┏━━

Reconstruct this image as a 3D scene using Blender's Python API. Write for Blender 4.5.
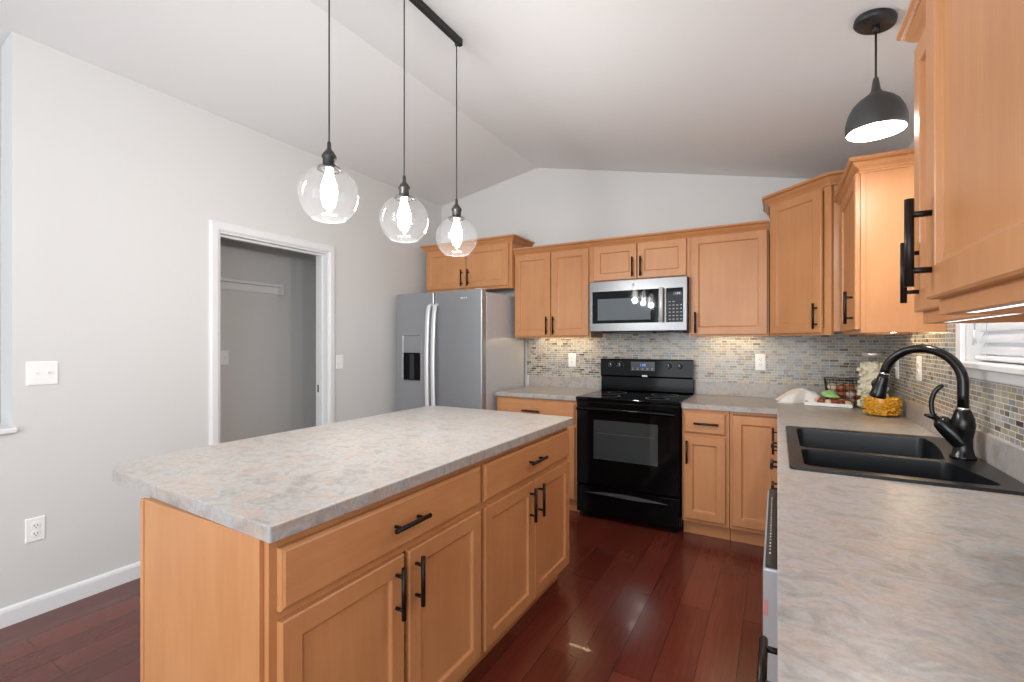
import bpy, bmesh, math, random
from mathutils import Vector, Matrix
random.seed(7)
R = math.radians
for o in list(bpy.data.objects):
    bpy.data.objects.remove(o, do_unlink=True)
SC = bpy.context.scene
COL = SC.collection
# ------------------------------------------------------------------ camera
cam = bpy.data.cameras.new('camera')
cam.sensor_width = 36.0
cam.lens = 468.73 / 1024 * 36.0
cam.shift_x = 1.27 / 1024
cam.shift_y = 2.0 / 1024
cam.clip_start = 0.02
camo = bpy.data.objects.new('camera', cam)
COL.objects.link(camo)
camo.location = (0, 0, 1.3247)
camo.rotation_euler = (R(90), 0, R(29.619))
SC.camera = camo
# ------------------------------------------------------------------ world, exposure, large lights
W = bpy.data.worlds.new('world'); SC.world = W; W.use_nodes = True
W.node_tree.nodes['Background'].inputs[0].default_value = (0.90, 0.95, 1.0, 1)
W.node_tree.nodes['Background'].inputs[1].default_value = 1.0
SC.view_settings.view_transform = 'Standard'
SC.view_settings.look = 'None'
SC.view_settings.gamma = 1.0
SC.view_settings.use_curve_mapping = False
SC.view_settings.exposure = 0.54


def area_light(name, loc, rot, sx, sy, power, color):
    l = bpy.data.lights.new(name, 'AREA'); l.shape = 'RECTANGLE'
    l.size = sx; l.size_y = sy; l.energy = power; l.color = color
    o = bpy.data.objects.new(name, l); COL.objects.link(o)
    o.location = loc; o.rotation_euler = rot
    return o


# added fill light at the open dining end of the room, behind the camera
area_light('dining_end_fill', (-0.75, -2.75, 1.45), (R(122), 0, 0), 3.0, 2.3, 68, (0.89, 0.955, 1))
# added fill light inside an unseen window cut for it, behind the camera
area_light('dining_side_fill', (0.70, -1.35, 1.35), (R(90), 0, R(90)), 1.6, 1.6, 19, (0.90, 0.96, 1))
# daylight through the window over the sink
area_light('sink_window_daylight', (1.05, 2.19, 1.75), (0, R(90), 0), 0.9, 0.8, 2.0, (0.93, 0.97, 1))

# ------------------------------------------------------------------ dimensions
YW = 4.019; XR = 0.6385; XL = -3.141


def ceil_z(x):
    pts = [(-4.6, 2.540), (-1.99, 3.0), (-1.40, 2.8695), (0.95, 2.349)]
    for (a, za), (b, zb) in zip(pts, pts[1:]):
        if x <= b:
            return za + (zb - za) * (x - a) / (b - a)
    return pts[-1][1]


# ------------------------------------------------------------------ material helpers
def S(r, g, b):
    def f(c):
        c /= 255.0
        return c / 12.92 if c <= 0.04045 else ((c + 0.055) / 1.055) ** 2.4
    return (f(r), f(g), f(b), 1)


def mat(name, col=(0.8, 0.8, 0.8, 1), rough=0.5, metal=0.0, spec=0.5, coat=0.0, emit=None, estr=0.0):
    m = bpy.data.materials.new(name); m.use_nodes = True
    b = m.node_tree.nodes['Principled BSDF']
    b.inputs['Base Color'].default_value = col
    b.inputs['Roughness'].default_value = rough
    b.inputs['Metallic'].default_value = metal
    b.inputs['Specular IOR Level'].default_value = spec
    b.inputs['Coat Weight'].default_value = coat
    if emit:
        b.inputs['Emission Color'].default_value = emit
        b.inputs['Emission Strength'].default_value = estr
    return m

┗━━

Exercise instructions »
Repeat the material above word for word and skip every image in it.

Finished exercise »
Reconstruct this image as a 3D scene using Blender's Python API. Write for Blender 4.5.
import bpy, bmesh, math, random
from mathutils import Vector, Matrix
random.seed(7)
R = math.radians
for o in list(bpy.data.objects):
    bpy.data.objects.remove(o, do_unlink=True)
SC = bpy.context.scene
COL = SC.collection
# ------------------------------------------------------------------ camera
cam = bpy.data.cameras.new('camera')
cam.sensor_width = 36.0
cam.lens = 468.73 / 1024 * 36.0
cam.shift_x = 1.27 / 1024
cam.shift_y = 2.0 / 1024
cam.clip_start = 0.02
camo = bpy.data.objects.new('camera', cam)
COL.objects.link(camo)
camo.location = (0, 0, 1.3247)
camo.rotation_euler = (R(90), 0, R(29.619))
SC.camera = camo
# ------------------------------------------------------------------ world, exposure, large lights
W = bpy.data.worlds.new('world'); SC.world = W; W.use_nodes = True
W.node_tree.nodes['Background'].inputs[0].default_value = (0.90, 0.95, 1.0, 1)
W.node_tree.nodes['Background'].inputs[1].default_value = 1.0
SC.view_settings.view_transform = 'Standard'
SC.view_settings.look = 'None'
SC.view_settings.gamma = 1.0
SC.view_settings.use_curve_mapping = False
SC.view_settings.exposure = 0.54


def area_light(name, loc, rot, sx, sy, power, color):
    l = bpy.data.lights.new(name, 'AREA'); l.shape = 'RECTANGLE'
    l.size = sx; l.size_y = sy; l.energy = power; l.color = color
    o = bpy.data.objects.new(name, l); COL.objects.link(o)
    o.location = loc; o.rotation_euler = rot
    return o


# added fill light at the open dining end of the room, behind the camera
area_light('dining_end_fill', (-0.75, -2.75, 1.45), (R(122), 0, 0), 3.0, 2.3, 68, (0.89, 0.955, 1))
# added fill light inside an unseen window cut for it, behind the camera
area_light('dining_side_fill', (0.70, -1.35, 1.35), (R(90), 0, R(90)), 1.6, 1.6, 19, (0.90, 0.96, 1))
# daylight through the window over the sink
area_light('sink_window_daylight', (1.05, 2.19, 1.75), (0, R(90), 0), 0.9, 0.8, 2.0, (0.93, 0.97, 1))

# ------------------------------------------------------------------ dimensions
YW = 4.019; XR = 0.6385; XL = -3.141


def ceil_z(x):
    pts = [(-4.6, 2.540), (-1.99, 3.0), (-1.40, 2.8695), (0.95, 2.349)]
    for (a, za), (b, zb) in zip(pts, pts[1:]):
        if x <= b:
            return za + (zb - za) * (x - a) / (b - a)
    return pts[-1][1]


# ------------------------------------------------------------------ material helpers
def S(r, g, b):
    def f(c):
        c /= 255.0
        return c / 12.92 if c <= 0.04045 else ((c + 0.055) / 1.055) ** 2.4
    return (f(r), f(g), f(b), 1)


def mat(name, col=(0.8, 0.8, 0.8, 1), rough=0.5, metal=0.0, spec=0.5, coat=0.0, emit=None, estr=0.0):
    m = bpy.data.materials.new(name); m.use_nodes = True
    b = m.node_tree.nodes['Principled BSDF']
    b.inputs['Base Color'].default_value = col
    b.inputs['Roughness'].default_value = rough
    b.inputs['Metallic'].default_value = metal
    b.inputs['Specular IOR Level'].default_value = spec
    b.inputs['Coat Weight'].default_value = coat
    if emit:
        b.inputs['Emission Color'].default_value = emit
        b.inputs['Emission Strength'].default_value = estr
    return m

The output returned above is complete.